→ **COLLECTED DATA**
** Begin **
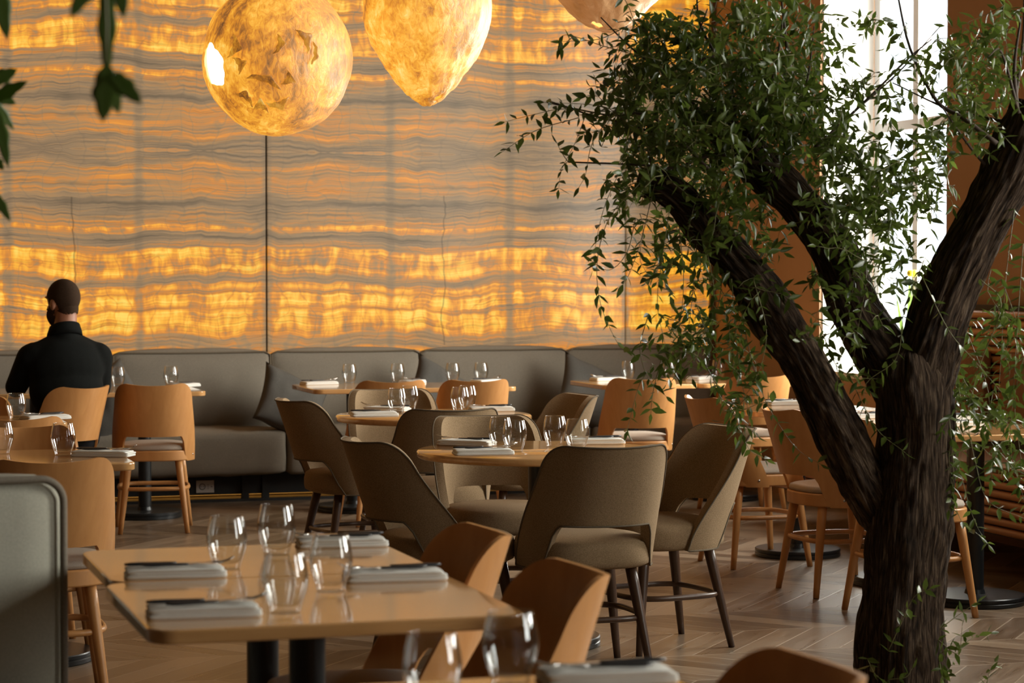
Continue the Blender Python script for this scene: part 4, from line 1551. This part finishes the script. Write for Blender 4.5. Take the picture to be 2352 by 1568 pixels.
# canopy: seeds spread in depth, drooping stems
ell = [  # cx, cy, rx, ry, count
    (1640, 180, 190, 180, 150), (1500, 120, 110, 100, 42), (1450, 230, 90, 80, 26), (1760, 100, 120, 120, 50), (1740, 270, 130, 80, 56), (1560, 330, 120, 70, 40), (1600, 420, 110, 60, 26), (1850, 250, 110, 120, 40),
    (1860, 60, 120, 70, 20), (2080, 90, 100, 80, 9), (2040, 190, 110, 60, 10), (1960, 340, 100, 70, 22), (1950, 440, 110, 70, 30), (2080, 420, 90, 80, 24), (2000, 540, 90, 80, 22), (2110, 330, 60, 60, 14), (2220, 150, 90, 70, 22),
    (2300, 60, 60, 80, 16), (2230, 280, 70, 60, 18), (1690, 500, 110, 70, 22), (1560, 560, 90, 70, 16), (1700, 640, 90, 90, 12), (1600, 760, 100, 60, 16), (1700, 860, 50, 60, 8), (2280, 740, 60, 70, 8), (2240, 900, 60, 80, 12), (2300, 1000, 60, 80, 10), (1450, 400, 60, 50, 12), (1930, 620, 60, 70, 12), (1890, 760, 50, 60, 6), (2010, 660, 40, 60, 8)]
for cx, cy, rx, ry, cnt in ell:
    for k in range(int(cnt * 0.95)):
        a, q = rnd.uniform(0, 2 * pi), sqrt(rnd.random())
        x, y = cx + rx * q * cos(a), cy + ry * q * sin(a)
        Z = 7.3 + rnd.gauss(0, 0.22)
        p = atZ(x, y, Z) - T0
        d = Vector((rnd.gauss(0, 1), rnd.gauss(0, 1), rnd.gauss(0.2, 0.7)))
        L = rnd.uniform(0.10, 0.26)
        stem(droop(p - d.normalized() * L * 0.4, d, L, 6, g=0.6, jit=1.2), gap=0.026, ln=0.048, r=0.0013)


def fast_mesh(name, V, F, mat, parent):
    me = bpy.data.meshes.new(name)
    me.from_pydata([tuple(p) for p in V], [], F)
    me.materials.append(mat)
    me.shade_smooth()
    o = bpy.data.objects.new(name, me)
    C.objects.link(o)
    o.parent = parent
    return o


fo = tag(fast_mesh('foliage', LV, LF, LEAF, tree), kind='stuff')
tag(TW.build('twigs', TWIG, tree), kind='stuff')
tag(GS.build('green_stems', STEMG, tree), kind='stuff')
print('leaves', LN, 'signature', NSIG)


# ------------------------------------------------------------------ blurred foreground plants, top left
def broad_leaf(mb, base, tip, wid, lobes=3, nrm=(0, -1, 0.2)):
    base, tip = Vector(base), Vector(tip)
    d = tip - base
    L = d.length
    d.normalize()
    s_ = d.cross(Vector(nrm)).normalized()
    n_ = s_.cross(d)
    N = 14
    pts = []
    for i in range(N + 1):
        t = i / N
        w = wid * (sin(pi * min(1, t * 1.02)) ** 0.75) * (1 + 0.35 * abs(sin(t * pi * lobes))) * (1 - 0.45 * t)
        for j in range(5):
            q = j / 2 - 1
            pts.append(base + d * (L * t) + s_ * (w * q) + n_ * (0.10 * w * q * q - 0.12 * L * t * t * 0.3))
    mb.quadgrid(pts, 5, N + 1)


def hang_plant(label, Z, stems_, leaves_):
    base = atZ(stems_[0][0][0], -260, Z)
    t = thing('hanging_plant', label, 'plant', base, 0, 'blurred plants hanging in the foreground')
    t.location = base
    m = MB()
    for px in stems_:
        pth = [atZ(x, y, Z) - base for x, y in px]
        m.tube([pth[0] + Vector((0.03, 0.02, 4.69 - (base + pth[0]).z)), pth[0] + Vector((0.01, 0.01, 0.8))] + pth, 0.0025, 6)
    m.build('stem', STEMG, t)
    m_ = None
    for (x0, y0, x1, y1, w) in leaves_:
        m_ = MB()
        broad_leaf(m_, atZ(x0, y0, Z + rnd.uniform(-.02, .02)) - base, atZ(x1, y1, Z + rnd.uniform(-.04, .04)) - base, w * Z / FPX)
        o = m_.build('leaf', BIGL, t)
        md = o.modifiers.new('thick', 'SOLIDIFY'); md.thickness = 0.0006


hang_plant('heavily blurred leaf hanging at the top left in front of the stone wall', 3.1, [[(235, -260), (240, -60), (245, 60), (243, 160)]],
           [(246, -60, 246, 190, 22), (225, -70, 162, 40, 24), (268, -80, 285, 42, 24), (246, 145, 236, 284, 30), (250, 165, 326, 237, 24), (250, 170, 275, 265, 20)])
hang_plant('green leaves poking in at the left edge', 4.3, [[(-60, -260), (-40, 0), (-20, 160), (-10, 300), (-15, 500)]],
           [(-10, -60, 18, 92, 22), (-20, 230, 62, 186, 17), (-20, 190, 40, 158, 18), (-20, 215, 38, 238, 15), (-15, 230, 34, 300, 12), (-12, 240, 20, 385, 17), (-15, 440, 24, 508, 12), (-15, 360, 8, 390, 12)])

# plant outside the window with a yellow bloom
pp_ = Vector((U_WALL + 0.20, 12.33, WZ0 + 0.004))
wp = thing('potted_plant', 'green plant with a yellow flower standing at the window', 'plant', pp_, 0)
m = MB(); m.lathe([(0.045, 0), (0.06, 0.10), (0.062, 0.11), (0.054, 0.11), (0.05, 0.09), (0.01, 0.09)], 24); m.build('pot', WHITE, wp)
for k in range(12):
    a = k * 2.4
    m = MB(); m2 = Vector((cos(a) * 0.03, sin(a) * 0.03, 0.10))
    broad_leaf(m, m2, m2 + Vector((cos(a) * 0.10, sin(a) * 0.10, 0.26 + 0.12 * (k % 3))), 0.022, lobes=0, nrm=(cos(a), sin(a), 0.3))
    m.build('leaf', BIGL, wp)
m = MB(); m.tube([(0, 0, 0.09), (0.01, 0, 0.3), (0.0, -0.01, 0.58)], 0.004, 6); m.build('stem', STEMG, wp)
m = MB()
for k in range(5):
    a = k * 2 * pi / 5; ellip(m, (cos(a) * 0.018, sin(a) * 0.018, 0.60), 0.016, 0.016, 0.02, 8)
m.build('flower', YELL, wp)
** End **
→ **TASK TO CARRY OUT**
Make an exact copy of all the material, but keep the pictures out of it.

→ **PROBLEM SOLUTION**
Continue the Blender Python script for this scene: part 4, from line 1551. This part finishes the script. Write for Blender 4.5. Take the picture to be 2352 by 1568 pixels.
# canopy: seeds spread in depth, drooping stems
ell = [  # cx, cy, rx, ry, count
    (1640, 180, 190, 180, 150), (1500, 120, 110, 100, 42), (1450, 230, 90, 80, 26), (1760, 100, 120, 120, 50), (1740, 270, 130, 80, 56), (1560, 330, 120, 70, 40), (1600, 420, 110, 60, 26), (1850, 250, 110, 120, 40),
    (1860, 60, 120, 70, 20), (2080, 90, 100, 80, 9), (2040, 190, 110, 60, 10), (1960, 340, 100, 70, 22), (1950, 440, 110, 70, 30), (2080, 420, 90, 80, 24), (2000, 540, 90, 80, 22), (2110, 330, 60, 60, 14), (2220, 150, 90, 70, 22),
    (2300, 60, 60, 80, 16), (2230, 280, 70, 60, 18), (1690, 500, 110, 70, 22), (1560, 560, 90, 70, 16), (1700, 640, 90, 90, 12), (1600, 760, 100, 60, 16), (1700, 860, 50, 60, 8), (2280, 740, 60, 70, 8), (2240, 900, 60, 80, 12), (2300, 1000, 60, 80, 10), (1450, 400, 60, 50, 12), (1930, 620, 60, 70, 12), (1890, 760, 50, 60, 6), (2010, 660, 40, 60, 8)]
for cx, cy, rx, ry, cnt in ell:
    for k in range(int(cnt * 0.95)):
        a, q = rnd.uniform(0, 2 * pi), sqrt(rnd.random())
        x, y = cx + rx * q * cos(a), cy + ry * q * sin(a)
        Z = 7.3 + rnd.gauss(0, 0.22)
        p = atZ(x, y, Z) - T0
        d = Vector((rnd.gauss(0, 1), rnd.gauss(0, 1), rnd.gauss(0.2, 0.7)))
        L = rnd.uniform(0.10, 0.26)
        stem(droop(p - d.normalized() * L * 0.4, d, L, 6, g=0.6, jit=1.2), gap=0.026, ln=0.048, r=0.0013)


def fast_mesh(name, V, F, mat, parent):
    me = bpy.data.meshes.new(name)
    me.from_pydata([tuple(p) for p in V], [], F)
    me.materials.append(mat)
    me.shade_smooth()
    o = bpy.data.objects.new(name, me)
    C.objects.link(o)
    o.parent = parent
    return o


fo = tag(fast_mesh('foliage', LV, LF, LEAF, tree), kind='stuff')
tag(TW.build('twigs', TWIG, tree), kind='stuff')
tag(GS.build('green_stems', STEMG, tree), kind='stuff')
print('leaves', LN, 'signature', NSIG)


# ------------------------------------------------------------------ blurred foreground plants, top left
def broad_leaf(mb, base, tip, wid, lobes=3, nrm=(0, -1, 0.2)):
    base, tip = Vector(base), Vector(tip)
    d = tip - base
    L = d.length
    d.normalize()
    s_ = d.cross(Vector(nrm)).normalized()
    n_ = s_.cross(d)
    N = 14
    pts = []
    for i in range(N + 1):
        t = i / N
        w = wid * (sin(pi * min(1, t * 1.02)) ** 0.75) * (1 + 0.35 * abs(sin(t * pi * lobes))) * (1 - 0.45 * t)
        for j in range(5):
            q = j / 2 - 1
            pts.append(base + d * (L * t) + s_ * (w * q) + n_ * (0.10 * w * q * q - 0.12 * L * t * t * 0.3))
    mb.quadgrid(pts, 5, N + 1)


def hang_plant(label, Z, stems_, leaves_):
    base = atZ(stems_[0][0][0], -260, Z)
    t = thing('hanging_plant', label, 'plant', base, 0, 'blurred plants hanging in the foreground')
    t.location = base
    m = MB()
    for px in stems_:
        pth = [atZ(x, y, Z) - base for x, y in px]
        m.tube([pth[0] + Vector((0.03, 0.02, 4.69 - (base + pth[0]).z)), pth[0] + Vector((0.01, 0.01, 0.8))] + pth, 0.0025, 6)
    m.build('stem', STEMG, t)
    m_ = None
    for (x0, y0, x1, y1, w) in leaves_:
        m_ = MB()
        broad_leaf(m_, atZ(x0, y0, Z + rnd.uniform(-.02, .02)) - base, atZ(x1, y1, Z + rnd.uniform(-.04, .04)) - base, w * Z / FPX)
        o = m_.build('leaf', BIGL, t)
        md = o.modifiers.new('thick', 'SOLIDIFY'); md.thickness = 0.0006


hang_plant('heavily blurred leaf hanging at the top left in front of the stone wall', 3.1, [[(235, -260), (240, -60), (245, 60), (243, 160)]],
           [(246, -60, 246, 190, 22), (225, -70, 162, 40, 24), (268, -80, 285, 42, 24), (246, 145, 236, 284, 30), (250, 165, 326, 237, 24), (250, 170, 275, 265, 20)])
hang_plant('green leaves poking in at the left edge', 4.3, [[(-60, -260), (-40, 0), (-20, 160), (-10, 300), (-15, 500)]],
           [(-10, -60, 18, 92, 22), (-20, 230, 62, 186, 17), (-20, 190, 40, 158, 18), (-20, 215, 38, 238, 15), (-15, 230, 34, 300, 12), (-12, 240, 20, 385, 17), (-15, 440, 24, 508, 12), (-15, 360, 8, 390, 12)])

# plant outside the window with a yellow bloom
pp_ = Vector((U_WALL + 0.20, 12.33, WZ0 + 0.004))
wp = thing('potted_plant', 'green plant with a yellow flower standing at the window', 'plant', pp_, 0)
m = MB(); m.lathe([(0.045, 0), (0.06, 0.10), (0.062, 0.11), (0.054, 0.11), (0.05, 0.09), (0.01, 0.09)], 24); m.build('pot', WHITE, wp)
for k in range(12):
    a = k * 2.4
    m = MB(); m2 = Vector((cos(a) * 0.03, sin(a) * 0.03, 0.10))
    broad_leaf(m, m2, m2 + Vector((cos(a) * 0.10, sin(a) * 0.10, 0.26 + 0.12 * (k % 3))), 0.022, lobes=0, nrm=(cos(a), sin(a), 0.3))
    m.build('leaf', BIGL, wp)
m = MB(); m.tube([(0, 0, 0.09), (0.01, 0, 0.3), (0.0, -0.01, 0.58)], 0.004, 6); m.build('stem', STEMG, wp)
m = MB()
for k in range(5):
    a = k * 2 * pi / 5; ellip(m, (cos(a) * 0.018, sin(a) * 0.018, 0.60), 0.016, 0.016, 0.02, 8)
m.build('flower', YELL, wp)